Afwijking van de Schriftuurlijke leer over de positie van de vrouw, blijkt een belangrijk symptoom te zijn van uitgebreide afval in de kerken, en met name van Schriftkritiek. Dat werd ons in het eerste artikel duidelijk. We zagen toen hoe belangrijk het ook voor ons blijft om de Schrift goed te verstaan en ons leven te toetsen. Wij staan immers midden in een samenleving die de gelijke rechten voor man en vrouw in alle onderdelen uitademt. En daar bereikt ons dan Gods Woord met een radicaal ander evangelie. Het evangelie van een twee-eenheid die in Christus weer teruggebracht wordt naar de oorspronkelijke paradijsorde. Naar de verhouding tussen man en vrouw die de HERE welbehaaglijk is, omdat Hij het zo in zijn Schepping bedoeld heeft op deze aarde.
In het tweede artikel stonden we stil bij het feit dat het daarbij essentieel is de Schrift te geloven in al haar doorzichtigheid en duidelijkheid, ook bij het eerste begin over Schepping en zondeval. De Here grijpt in Zijn Woord ook telkens weer terug naar dat begin. Wanneer we in de brieven van Paulus en Petrus lezen over de positie van man en vrouw en hun onderlinge verhouding met een verwijzing naar datzelfde begin, zijn dat geen particuliere meningen van deze apostelen. Geen cultuur- en tijdgebonden opvattingen, die wij in onze tijd in "christelijke vrijheid" anders zouden moeten vertalen! Wij hebben in deze brieven te maken met een Goddelijk Woord, dat de zin, de levenstaken van man en vrouw raakt: De vrouw die in haar huwelijk geheel gericht is op haar man en haar gezin, zij vormt samen met haar man het beeld van God. Zij completeert hem, vult hem aan waarin hij tekort komt.
Maar, zo zou u kunnen vragen, staat de vrouw dan niet helemaal in de schaduw? Nee, want zij is de heerlijke afstraling van de man! Daarbij treedt zij niet op de voorgrond, maar zij staat hem terzijde.

De man is het hoofd

Het gaat dus bij de vrouw om een heerlijke positie die in een bepaalde orde is geplaatst. Want:
Ik wil echter, dat gij dit weet: het hoofd van iedere man is Christus, het hoofd van de vrouw is de man, en het hoofd van Christus is God; ... hij (de man) is het beeld en de heerlijkheid Gods, maar de vrouw is de heerlijkheid van de man (1 Kor. 11:3,7)

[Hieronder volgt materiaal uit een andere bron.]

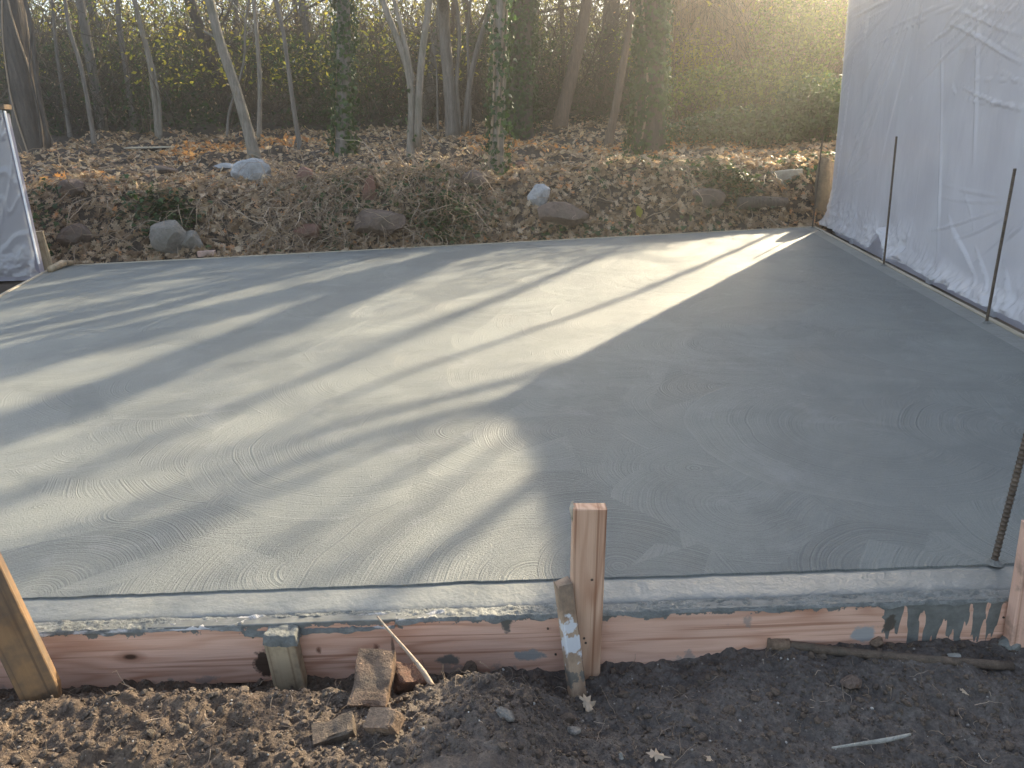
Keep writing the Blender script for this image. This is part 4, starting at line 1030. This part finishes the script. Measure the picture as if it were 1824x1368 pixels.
# farther, denser brush
n = 9000; X, Y = wood_pts(n, 26, 44); Z = HW(X, Y)
D = rs.normal(0, 0.5, (n, 3)); D[:, 2] = np.abs(rs.normal(1, 0.3, n))
V, Q, _ = bulk_twigs(np.stack([X, Y, Z + rs.rand(n) * 2.2], -1), D, rs.uniform(1.0, 2.4, n), rs.uniform(0.008, 0.022, n), 5, 0.18, rs, 0.05)
mb = MB(); mb.add(V, Q)
tag(obj('far_brush', mb.mesh('far_brush', M['twig'])), 'far brown brush rising behind the nearer thicket', 'brush', kind='stuff')
def leaf_cloud(name, label, n, y0, y1, z0, z1, mat, size, pl, pr, seed, thr=0.0, fq=0.6, tmpl=TINY, cat='foliage'):
    X, Y = wood_pts(n, y0, y1, pl=pl, pr=pr); h = rs.rand(n); Z = HW(X, Y) + z0 + (z1 - z0) * h
    k = fbm(X * fq + Z * 0.3, Z * fq * 1.3 + Y * 0.2, 3, seed) > rs.uniform(thr - 0.25, thr + 0.2, n)
    P = np.stack([X, Y, Z], -1)[k]; mb = MB(); scatter(tmpl[0], tmpl[1], P, rot_rand(len(P), 1.0, rs), rs.uniform(.6, 1.3, len(P)) * size, mb)
    tag(obj(name, mb.mesh(name, M[mat])), label, cat, kind='stuff')
leaf_cloud('understory_leaves', 'dark evergreen leaves low in the thicket', 50000, 17.6, 25, 0.0, 1.9, 'ivy', 0.09, -60, 1250, 91, -0.1)
leaf_cloud('shrub_leaves', 'green leaves high in the thicket', 46000, 18, 27, 0.8, 6.6, 'green_leaf', 0.095, -60, 1560, 92, 0.0)
leaf_cloud('yellow_leaves', 'scattered backlit yellow leaves in the thicket', 40000, 16.5, 26, 1.0, 6.6, 'yellow_leaf', 0.11, -60, 1560, 93, 0.08, 0.7)
leaf_cloud('brown_leaves', 'dry brown leaves hanging through the thicket', 18000, 18, 30, 0.0, 4.4, 'leaf', 0.08, -60, 1560, 94, 0.0, 0.8)
leaf_cloud('far_foliage', 'dull green mass of the far wood', 95000, 27, 42, 0.0, 9.5, 'olive_leaf', 0.22, -60, 1560, 95, -0.22, 0.35)
# sunlit bush on the right
def bush(name, label, px, py, Y0, rx, ry, rz, n, mat, size, cat='bush', stems=60, tmpl=TINY):
    c = atY(px, py, Y0); g = float(HW(c[0], c[1])); root = empty(name, (c[0], c[1], g)); tag(root, label, cat)
    u = rs.normal(0, 1, (n, 3)); u /= np.linalg.norm(u, axis=1, keepdims=True); rr = rs.rand(n) ** 0.45
    k = fbm(u[:, 0] * 2.2 + 5, u[:, 2] * 2.2 + u[:, 1], 3, 7) > rs.uniform(-.4, .1, n); rr = np.where(k, rr, rr * 0.7)
    P = u * rr[:, None] * np.array([rx, ry, rz]); P[:, 2] += (c[2] - g); P = P[P[:, 2] > 0.02]
    mb = MB(); scatter(tmpl[0], tmpl[1], P, rot_rand(len(P), 1.0, rs), rs.uniform(.6, 1.3, len(P)) * size, mb)
    o_ = obj('leaves', mb.mesh('leaves', M[mat]), root); o_['kind'] = 'stuff'
    D = rs.normal(0, .45, (stems, 3)); D[:, 2] = 1; V, Q, _ = bulk_twigs(rs.normal(0, .3, (stems, 3)) * np.array([rx, ry, 0]), D, rs.uniform(.5, 1.0, stems) * (c[2] - g + rz), np.full(stems, .008), 6, .15, rs)
    mb = MB(); mb.add(V, Q); obj('stems', mb.mesh('stems', M['twig']), root)['kind'] = 'stuff'; return root
bush('leafy_bush', 'tall sunlit yellow-green bush beside the far end of the plastic wall', 1430, 60, 16.5, 1.1, 1.0, 1.9, 7000, 'green_leaf', 0.085)
bush('leafy_bush', 'small bush of bright yellow leaves left of the sunlit green bush', 1235, 110, 18.0, 0.9, 0.7, 0.7, 1400, 'yellow_leaf', 0.075)
bush('ivy_mound', 'wide mound of dark ivy sprawling below the sunlit bush', 1350, 232, 13.4, 1.5, 1.0, 0.42, 6500, 'ivy', 0.075, 'ivy', 160, IVY)
bush('ivy_mound', 'rounded dark ivy mound against the foot of the far wall corner', 1455, 200, 13.4, 0.8, 0.8, 0.62, 3600, 'ivy', 0.075, 'ivy', 120, IVY)
bush('ivy_mound', 'loose ivy-green shrub rising behind the wide ivy mound', 1330, 165, 15.6, 1.9, 1.0, 0.62, 5200, 'green_leaf', 0.075, 'ivy', 260, IVY)
# reeds
n = 2600; X, Y = wood_pts(n, 18, 24, pl=1190, pr=1560); Z = HW(X, Y); D = rs.normal(0, .13, (n, 3)); D[:, 2] = 1
V, Q, _ = bulk_twigs(np.stack([X, Y, Z], -1), D, rs.uniform(2.0, 4.2, n), rs.uniform(.006, .012, n), 5, .06, rs); mb = MB(); mb.add(V, Q)
tag(obj('tall_reeds', mb.mesh('tall_reeds', M['reed'])), 'dry pinkish reeds standing in the sun behind the bush', 'reeds', kind='stuff')

# ================================================================== LEAF LITTER, VINES ON THE BANK
def litter(name, label, n, x0, x1, sf, mat, size, tmpl, tilt=0.55, lift=0.02, clus=None):
    X = rs.uniform(x0, x1, n); s = sf(n); Y = BL[1] + (X - BL[0]) * (BR - BL)[1] / (BR - BL)[0] + s
    if clus is not None:
        k = fbm(X * clus[0], Y * clus[0], 3, clus[1]) > rs.uniform(clus[2] - .15, clus[2] + .15, n); X, Y = X[k], Y[k]
    X = X * 1.0; n = len(X); Z = HW(X, Y) + np.abs(rs.normal(0, lift, n)) + 0.006
    P = np.stack([X, Y, Z], -1); mb = MB(); 
    Rm = rot_rand(n, tilt, rs)
    # follow the slope
    e_ = 0.05; gx = (HW(X + e_, Y) - HW(X - e_, Y)) / (2 * e_); gy = (HW(X, Y + e_) - HW(X, Y - e_)) / (2 * e_)
    nz = np.stack([-gx, -gy, np.ones(n)], -1); nz /= np.linalg.norm(nz, axis=1, keepdims=True)
    ax = np.stack([np.ones(n), np.zeros(n), gx], -1); ax /= np.linalg.norm(ax, axis=1, keepdims=True); ay = np.cross(nz, ax)
    B = np.stack([ax, ay, nz], -1)
    scatter(tmpl[0], tmpl[1], P, B @ Rm, rs.uniform(.6, 1.35, n) * size, mb)
    return tag(obj(name, mb.mesh(name, M[mat])), label, 'leaves', kind='stuff')
litter('leaf_litter', 'brown leaf litter covering the bank behind the slab', 13500, -6.6, 6.0, lambda n: rs.rand(n) * 1.9 + 0.03, 'leaf', 0.095, OAK, 0.6, 0.03)
litter('leaf_litter', 'carpet of fallen leaves across the woodland floor', 26000, -9, 8, lambda n: 1.7 + rs.rand(n) ** 1.3 * 8, 'leaf', 0.10, OVAL, 0.5, 0.02)
litter('orange_litter', 'patches of orange fallen leaves between the trunks', 9000, -7, 7, lambda n: 1.2 + rs.rand(n) * 5.5, 'leaf_orange', 0.10, OAK, 0.6, 0.04, (0.6, 66, 0.08))
litter('ivy_creeper', 'ivy creeping over the rocks of the leaf bank', 6000, -6.2, 5.2, lambda n: rs.rand(n) * 1.5 + 0.08, 'ivy', 0.075, IVY, 0.45, 0.05, (0.9, 86, 0.14))
# single large leaves that can be picked out on the bank
big = [fan(np.array([(0, -.55), (.08, -.3), (.28, -.28), (.15, -.12), (.42, .05), (.18, .1), (.3, .34), (.1, .3), (0, .5), (-.1, .3), (-.3, .34), (-.18, .1), (-.42, .05), (-.15, -.12), (-.28, -.28), (-.08, -.3)]) * 0.13, 0.008, c_) for c_ in (2.5, -3.0, 4.0)]
bigm = [mesh_np('leaf', v_, np.array(t_), M['leaf_tan' if False else 'leaf']) for v_, t_ in big]
for k in range(230):
    px = rs.uniform(90, 1465); s = rs.rand() ** 1.4 * 1.2 + 0.03
    yy = 9.2; x = (px - 912) / FPX * 9.3; y = BL[1] + (x - BL[0]) * (BR - BL)[1] / (BR - BL)[0] + s
    o = obj('leaf', bigm[k % 3], floor_o, loc=(x, y, float(HW(x, y)) + 0.035), rot=(rs.normal(0.5, .4), rs.normal(0, .5), rs.uniform(0, 6.28)))
    sc = rs.uniform(.7, 1.25); o.scale = (sc, sc, sc)
# tangled dry vines hanging down the bank
def vines(n, px0, px1, seedm, sz=0.0062):
    px = rs.uniform(px0, px1, n); s = rs.rand(n) * 1.25 + 0.25; x = (px - 912) / FPX * 9.2
    y = BL[1] + (x - BL[0]) * (BR - BL)[1] / (BR - BL)[0] + s; P0 = np.stack([x, y, HW(x, y) + rs.uniform(.02, .10, n)], -1)
    D = rs.normal(0, .8, (n, 3)); D[:, 1] -= 0.9; D[:, 2] = rs.normal(-.1, .4, n)
    V, Q, P = bulk_twigs(P0, D, rs.uniform(.25, .95, n), rs.uniform(.5, 1.2, n) * sz, 7, .33, rs, .10)
    # keep above the bank
    sides = 3; Vr = V.reshape(n, 8, sides, 3); g = HW(P[..., 0], P[..., 1]); up_ = np.maximum(0, g + 0.015 - P[..., 2]); Vr[..., 2] += up_[..., None]
    return Vr.reshape(-1, 3), Q
mb = MB(); V, Q = vines(1100, 470, 880, 1); mb.add(V, Q); V, Q = vines(220, 90, 480, 1); mb.add(V, Q); V, Q = vines(140, 880, 1460, 1); mb.add(V, Q)
tag(obj('dry_vines', mb.mesh('dry_vines', M['vine'])), 'matted dry vines hanging over the bank behind the slab', 'vines', kind='stuff')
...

Deze orde is door God aangewezen, vrijmachtig en soeverein. Een heilige orde die in wezen erop gericht is om in volmaakte harmonie onze God en Here te dienen, naar zijn wil te handelen in gehoorzaamheid. Het is de orde van het Goddelijk gezag. Christus is de Koning der koningen, de Heer der heren, maar ook het Hoofd der hoofden, als het gaat om de huwelijken en gezinnen. Wanneer wij over het hoofd zijn van de man nadenken, begint het dus daarmee: Christus heeft namens God zeggenschap over de man. Dat moet de man gelovig aanvaarden en in heel zijn leven in praktijk brengen, ook waar het gaat om de verhouding tot zijn vrouw die hij als geschenk van God ontvangen heeft. Hij moet Christus door Zijn Woord en Geest ten volle in zijn hart laten regeren, waar het zijn taken als beeld, als vertegenwoordiger van God op aarde betreft. Alleen zo kan hij een goede echtgenoot-in-de-Here zijn.
Net zoals de overheid een dienares van God is, zo dient elke man Christus als zijn Hoofd te erkennen, die hem het gezag heeft gegeven om te regeren in zijn huis, zijn gezin. Ook in de leiding van zijn vrouw.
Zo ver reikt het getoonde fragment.